*** DATA LINES
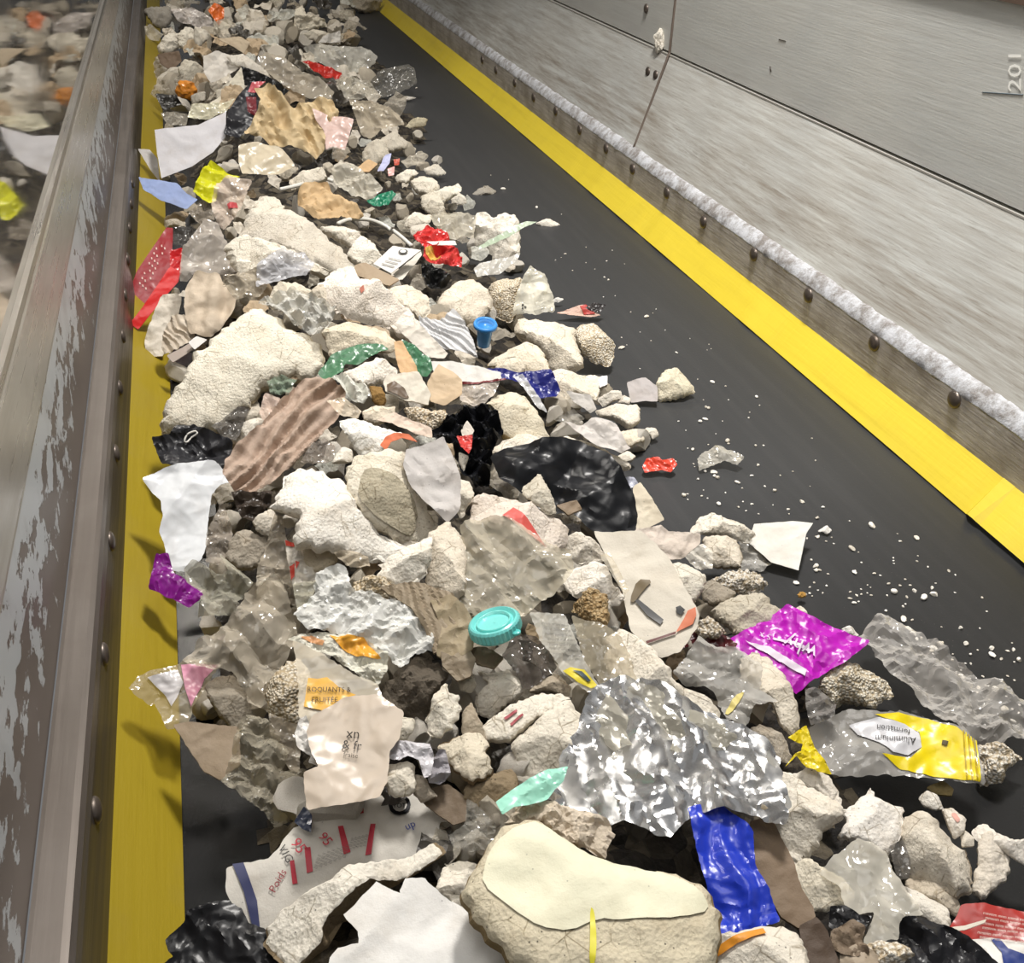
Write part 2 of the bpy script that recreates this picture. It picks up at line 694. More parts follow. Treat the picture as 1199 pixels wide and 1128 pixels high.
def tube(name, P, r, m, seg=8, parent=None):
    verts, faces = [], []
    n = len(P)
    for i, p in enumerate(P):
        d = (P[min(i + 1, n - 1)] - P[max(i - 1, 0)]).normalized()
        a = d.orthogonal().normalized()
        b = d.cross(a)
        for k in range(seg):
            t = 2 * math.pi * k / seg
            verts.append(p + a * r * math.cos(t) + b * r * math.sin(t))
    for i in range(n - 1):
        for k in range(seg):
            k2 = (k + 1) % seg
            faces.append((i * seg + k, i * seg + k2, (i + 1) * seg + k2, (i + 1) * seg + k))
    faces.append(tuple(reversed(range(seg))))
    faces.append(tuple((n - 1) * seg + k for k in range(seg)))
    return mesh_obj(name, [tuple(v) for v in verts], faces, m, parent)


def smooth_path(P, k=8):
    Q = []
    for i in range(len(P) - 1):
        a, b, c, d = P[max(i - 1, 0)], P[i], P[i + 1], P[min(i + 2, len(P) - 1)]
        for j in range(k):
            t = j / k
            Q.append(0.5 * ((2 * b) + (c - a) * t + (2 * a - 5 * b + 4 * c - d) * t * t + (3 * b - a - 3 * c + d) * t ** 3))
    Q.append(P[-1])
    return Q


def cord(name, cat, label, kind, hx, path, r, lift=0.02):
    P = smooth_path([hit(x, y, lift) for x, y in pts(path)])
    return tag(tube(name, P, r, mat(kind, hx)), label, cat)


def box(name, lo, hi, m, parent=None, bevel=0.0):
    bm = bmesh.new()
    bmesh.ops.create_cube(bm, size=1.0)
    for v in bm.verts:
        v.co = Vector(((lo[i] + hi[i]) / 2 + v.co[i] * (hi[i] - lo[i]) for i in range(3)))
    if bevel:
        bmesh.ops.bevel(bm, geom=list(bm.edges), offset=bevel, segments=2, profile=0.7, affect='EDGES')
    me = bpy.data.meshes.new(name)
    bm.to_mesh(me)
    bm.free()
    me.materials.append(m)
    o = bpy.data.objects.new(name, me)
    col.objects.link(o)
    if parent is not None:
        o.parent = parent
    return o


def sweep_y(name, prof, y0, y1, ny, m, parent=None, wob=None, closed=True, smooth=False):
    """a cross-section (x, z) carried along the belt"""
    verts, faces = [], []
    n = len(prof)
    for i in range(ny + 1):
        y = y0 + (y1 - y0) * i / ny
        for k, (x, z) in enumerate(prof):
            if wob:
                x, z = wob(k, x, y, z)
            verts.append((x, y, z))
    for i in range(ny):
        for k in range(n if closed else n - 1):
            k2 = (k + 1) % n
            faces.append((i * n + k, (i + 1) * n + k, (i + 1) * n + k2, i * n + k2))
    if closed:
        faces.append(tuple(range(n)))
        faces.append(tuple(ny * n + k for k in reversed(range(n))))
    o = mesh_obj(name, verts, faces, m, parent, smooth=smooth)
    return o
# ================================================================== the setting
Y0, Y1 = 0.12, 13.0


def m_belt():
    nt = NT('belt_rubber')
    v = nt.coords((1, 1, 1), True)
    st = nt.coords((14, 0.6, 1), True)
    dust = nt.ramp(nt.noise(st, 3, 5), 0.45, 0.8)
    g = nt.n('ShaderNodeNewGeometry')
    sp = nt.n('ShaderNodeSeparateXYZ')
    nt.l(g.outputs['Position'], sp.inputs[0])
    lane = nt.math('MULTIPLY', nt.ramp(sp.outputs['X'], 0.05, 0.35), nt.ramp(sp.outputs['Y'], 0.75, 1.35, 0.12, 1.0))         # pale lane: dust with painted sheen, darker left for the gap's shade
    c0 = nt.mix(lane, (0.007, 0.007, 0.007, 1), (0.04, 0.041, 0.043, 1))
    c = nt.mix(nt.math('MULTIPLY', nt.math('MULTIPLY', dust, 0.45), lane), c0, (0.066, 0.066, 0.067, 1))
    spk = nt.math('MULTIPLY', nt.ramp(nt.voro(v, 120), 0.03, 0.08, 1, 0), nt.ramp(nt.noise(v, 6), 0.45, 0.6))
    c = nt.mix(nt.math('MULTIPLY', spk, 0.35), c, (0.4, 0.39, 0.36, 1))
    return nt.done(nt.bsdf(c, nt.ramp(lane, 0, 1, 0.27, 0.45), 0, 0.4, nt.noise(v, 220, 3), 0.12, 0.002))


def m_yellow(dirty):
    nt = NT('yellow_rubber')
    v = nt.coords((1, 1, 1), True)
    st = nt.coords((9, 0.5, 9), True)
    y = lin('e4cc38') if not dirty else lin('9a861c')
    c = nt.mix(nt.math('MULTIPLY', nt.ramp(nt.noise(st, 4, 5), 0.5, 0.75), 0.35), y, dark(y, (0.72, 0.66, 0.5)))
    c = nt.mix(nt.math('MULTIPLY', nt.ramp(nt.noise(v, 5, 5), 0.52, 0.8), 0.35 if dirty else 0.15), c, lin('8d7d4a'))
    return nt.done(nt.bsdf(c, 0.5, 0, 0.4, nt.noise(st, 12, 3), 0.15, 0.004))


def m_panel():
    nt = NT('painted_steel')
    v = nt.coords((1, 1, 1), True)
    st = nt.coords((1, 1.2, 22), True)
    st2 = nt.coords((1, 3, 60), True)
    c = nt.mix(nt.ramp(nt.noise(v, 2.2, 3), 0.3, 0.7), lin('d2d2cc'), lin('c4c6c3'))
    g = nt.n('ShaderNodeNewGeometry')
    sp = nt.n('ShaderNodeSeparateXYZ')
    nt.l(g.outputs['Position'], sp.inputs[0])
    low = nt.math('MULTIPLY', nt.ramp(sp.outputs['Z'], 0.27, 0.3, 1.0, 0.62), nt.ramp(sp.outputs['Z'], 0.42, 0.44, 1.0, 0.35))  # brown dirt on the lower panels, deepened to paint the shading at the fold
    str_ = nt.math('MULTIPLY', nt.ramp(nt.noise(st, 3.0, 6, 0.7), 0.36, 0.66), low)
    c = nt.mix(nt.math('MULTIPLY', str_, 0.75), c, lin('857868'))
    str2 = nt.ramp(nt.noise(st2, 3.5, 6, 0.75), 0.55, 0.7)
    c = nt.mix(nt.math('MULTIPLY', nt.math('MULTIPLY', str2, low), 0.75), c, lin('7d7163'))
    return nt.done(nt.bsdf(c, 0.45, 0, 0.4, nt.noise(st2, 4, 5), 0.15, 0.004))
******
## WHAT YOU WILL DO:
Leave out every line without the string "math" and copy the rest.

## EXERCISE OUTPUT:
            t = 2 * math.pi * k / seg
            verts.append(p + a * r * math.cos(t) + b * r * math.sin(t))
    lane = nt.math('MULTIPLY', nt.ramp(sp.outputs['X'], 0.05, 0.35), nt.ramp(sp.outputs['Y'], 0.75, 1.35, 0.12, 1.0))         # pale lane: dust with painted sheen, darker left for the gap's shade
    c = nt.mix(nt.math('MULTIPLY', nt.math('MULTIPLY', dust, 0.45), lane), c0, (0.066, 0.066, 0.067, 1))
    spk = nt.math('MULTIPLY', nt.ramp(nt.voro(v, 120), 0.03, 0.08, 1, 0), nt.ramp(nt.noise(v, 6), 0.45, 0.6))
    c = nt.mix(nt.math('MULTIPLY', spk, 0.35), c, (0.4, 0.39, 0.36, 1))
    c = nt.mix(nt.math('MULTIPLY', nt.ramp(nt.noise(st, 4, 5), 0.5, 0.75), 0.35), y, dark(y, (0.72, 0.66, 0.5)))
    c = nt.mix(nt.math('MULTIPLY', nt.ramp(nt.noise(v, 5, 5), 0.52, 0.8), 0.35 if dirty else 0.15), c, lin('8d7d4a'))
    low = nt.math('MULTIPLY', nt.ramp(sp.outputs['Z'], 0.27, 0.3, 1.0, 0.62), nt.ramp(sp.outputs['Z'], 0.42, 0.44, 1.0, 0.35))  # brown dirt on the lower panels, deepened to paint the shading at the fold
    str_ = nt.math('MULTIPLY', nt.ramp(nt.noise(st, 3.0, 6, 0.7), 0.36, 0.66), low)
    c = nt.mix(nt.math('MULTIPLY', str_, 0.75), c, lin('857868'))
    c = nt.mix(nt.math('MULTIPLY', nt.math('MULTIPLY', str2, low), 0.75), c, lin('7d7163'))